TAKE A PAGE FROM ONLINE RETAILERS’ PLAYBOOK TO CONNECT MAIN STREET WITH THE RIGHT CREDIT PRODUCTS

Keith Catanzano is co-founder of 2River. 2River’s LIFT data analytics platform helps lenders integrate their customer information file with data-science to simplify business decisions. Keith is also a small business owner.

 

Shopping for small business loans has become an online activity. Like other online activities, customers expect convenience, security and service. In addition, customers expect the same quality experience whether applying for a loan in-store, on-line, or mobile. 

 

For small business lending, consistency across channels is particularly challenging. Small business owners are a unique borrowing customer. Neither credit scores nor cash-flow analysis are clear indicators of risk:

 

  • Credit-scores: Often small businesses mix personal and business credit together making it appear the business owner is carrying higher than normal debt. 
  • Cash-flow: While small businesses have cash-flow, their ability to show cash-flow is related to how much the business owners pay themselves.

 

Therefore many small business lenders focus their in-store lending processes on learning about their client, understanding cash flows, and ensuring that the requested loan makes sense.

 

These activities require due-diligence and time.

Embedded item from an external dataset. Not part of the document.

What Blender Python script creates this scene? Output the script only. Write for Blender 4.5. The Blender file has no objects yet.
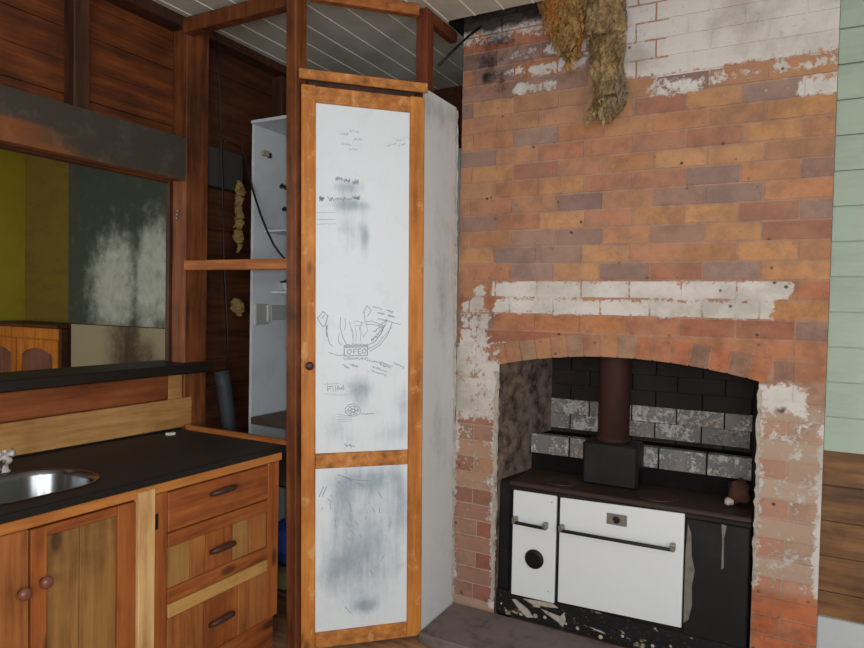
import bpy, bmesh, math, random
from mathutils import Vector, Matrix, noise
random.seed(7)
SC = bpy.context.scene
COL = SC.collection

# ------------------------------------------------------------------ colour
def lin(c):
    c /= 255.0
    return c / 12.92 if c <= 0.04045 else ((c + 0.055) / 1.055) ** 2.4
def C(r, g, b, k=1.0):
    return (min(lin(r) * k, .95), min(lin(g) * k, .95), min(lin(b) * k, .95), 1)

# ------------------------------------------------------------------ materials
def new_mat(name, rough=.7, metal=0.0, spec=.3):
    m = bpy.data.materials.new(name); m.use_nodes = True
    nt = m.node_tree; b = nt.nodes['Principled BSDF']
    b.inputs['Roughness'].default_value = rough
    b.inputs['Metallic'].default_value = metal
    b.inputs['Specular IOR Level'].default_value = spec
    return m, nt, b
def N(nt, t, **kw):
    n = nt.nodes.new(t)
    for k, v in kw.items():
        if k in n.inputs: n.inputs[k].default_value = v
        else: setattr(n, k, v)
    return n
def ramp(nt, fac, stops):
    r = nt.nodes.new('ShaderNodeValToRGB')
    e = r.color_ramp.elements
    while len(e) < len(stops): e.new(.5)
    for i, (p, c) in enumerate(stops):
        e[i].position = p; e[i].color = c
    nt.links.new(fac, r.inputs['Fac']); return r.outputs['Color']
def mix(nt, fac, a, b, mode='MIX'):
    m = nt.nodes.new('ShaderNodeMix'); m.data_type = 'RGBA'; m.blend_type = mode
    for s, v in ((m.inputs[0], fac), (m.inputs[6], a), (m.inputs[7], b)):
        if isinstance(v, (int, float, tuple)): s.default_value = v
        else: nt.links.new(v, s)
    return m.outputs[2]
def math_n(nt, op, a, b=None, clamp=False):
    m = nt.nodes.new('ShaderNodeMath'); m.operation = op; m.use_clamp = clamp
    for s, v in ((m.inputs[0], a), (m.inputs[1], b)):
        if v is None: continue
        if isinstance(v, (int, float)): s.default_value = v
        else: nt.links.new(v, s)
    return m.outputs[0]
def maprange(nt, v, a, b):
    m = nt.nodes.new('ShaderNodeMapRange'); m.interpolation_type = 'SMOOTHSTEP'
    nt.links.new(v, m.inputs[0]); m.inputs[1].default_value = a; m.inputs[2].default_value = b
    return m.outputs[0]
def coords(nt, scale=(1, 1, 1), rot=(0, 0, 0), loc=(0, 0, 0)):
    tc = nt.nodes.new('ShaderNodeTexCoord'); mp = nt.nodes.new('ShaderNodeMapping')
    mp.inputs['Scale'].default_value = scale; mp.inputs['Rotation'].default_value = rot; mp.inputs['Location'].default_value = loc
    nt.links.new(tc.outputs['Object'], mp.inputs['Vector']); return mp.outputs[0]
def noise_n(nt, vec, scale, detail=4, rough=.55):
    n = N(nt, 'ShaderNodeTexNoise', Scale=scale, Detail=detail, Roughness=rough)
    nt.links.new(vec, n.inputs['Vector']); return n.outputs['Fac']
def bump(nt, b, h, strength=.3, dist=.003):
    bp = N(nt, 'ShaderNodeBump', Strength=strength, Distance=dist)
    nt.links.new(h, bp.inputs['Height']); nt.links.new(bp.outputs[0], b.inputs['Normal'])

GR = {'x': (1.1, 13, 13), 'y': (13, 1.1, 13), 'z': (13, 13, 1.1)}
def wood(name, dark, mid, light, axis='z', rough=.6, knots=True, spec=.3, grime=.35, seed=0, rot=0, grimecol=(22, 16, 12), pale=0):
    m, nt, b = new_mat(name, rough, 0, spec)
    v = coords(nt, GR[axis], (0, 0, rot), (seed * 3.1, seed * 1.7, seed * 2.3))
    g = noise_n(nt, v, 2.2, 7, .62)
    v2 = coords(nt, (1, 1, 1), (0, 0, 0), (seed * 1.1, seed * 5.3, seed * .7))
    bl = noise_n(nt, v2, 3.0, 3, .6)
    f = math_n(nt, 'ADD', math_n(nt, 'MULTIPLY', g, .62), math_n(nt, 'MULTIPLY', bl, .38))
    col = ramp(nt, f, [(.33, dark), (.5, mid), (.66, light)])
    gn = noise_n(nt, v2, 1.7, 5, .7)
    col = mix(nt, math_n(nt, 'MULTIPLY', maprange(nt, gn, .5, .72), grime), col, C(*grimecol))
    if knots:
        vs = coords(nt, tuple(3.0 if s > 5 else 1.3 for s in GR[axis]), (0, 0, rot), (seed, seed * 2, seed * .5))
        vo = N(nt, 'ShaderNodeTexVoronoi', Scale=1.6); nt.links.new(vs, vo.inputs['Vector'])
        k = maprange(nt, vo.outputs['Distance'], .13, .05)
        col = mix(nt, math_n(nt, 'MULTIPLY', k, .7), col, C(38, 20, 12))
    if pale:
        pn = noise_n(nt, coords(nt, (5, 5, 3), (0, 0, 0), (seed * 7.7, seed, 3)), 2.6, 5, .65)
        col = mix(nt, math_n(nt, 'MULTIPLY', maprange(nt, pn, .56, .68), pale), col, C(208, 164, 108, 1.1))
    nt.links.new(col, b.inputs['Base Color'])
    bump(nt, b, g, .25, .002)
    return m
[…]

This drives up the unit cost of the loan. Given limited staffing, this also takes away from other business development services and activities.

 

Small-business lenders need to think more like retailers. They need to embrace the changes in their customers’ behavior. They need to use technology to combine the flexibility of being small with the scale of being big. 

 

Operations. It should be no surprise that over the past decade, FinTech players have created technology to streamline business loans for on-line customers. Big banks are now creating or adopting this technology for in-store and online customers. Small and mid-size lenders are also exploring ways to use similar customer relationship and credit decisioning technologies to streamline their operations.

 

Customer Journey. The next step is to recognize that the customer journey is neither linear nor limited to a single channel. Customers expect that their lender is where they are. For example, a small business owner starting an application online will expect to be able to come into a branch or contact a call-center and pick up where she or he left off.

 

Personalization. In addition, small business owners expect their lender to personalize recommendations. An in-store experience with a lending officer will identify the right loan products for the small business. Small business owners expect that online and mobile experiences will also dynamically recommend loan products and identify prices that appeal and work for the individual business.

 

Technology. Vendors have created technology products right-sized for lenders of all sizes. Technologies exist to integrate the customer information file with data-science to gain customers and improve customer lifetime value. This allows lenders of all sizes to focus on the right customers, at the right time, with the right message and loan product.

 

Small business lenders can learn from retailers’ playbook – but there is a historical difference. Retailers initially transformed their strategy in response to competitor’s activities. Small business lenders must transform themselves in response to their customers’ activities.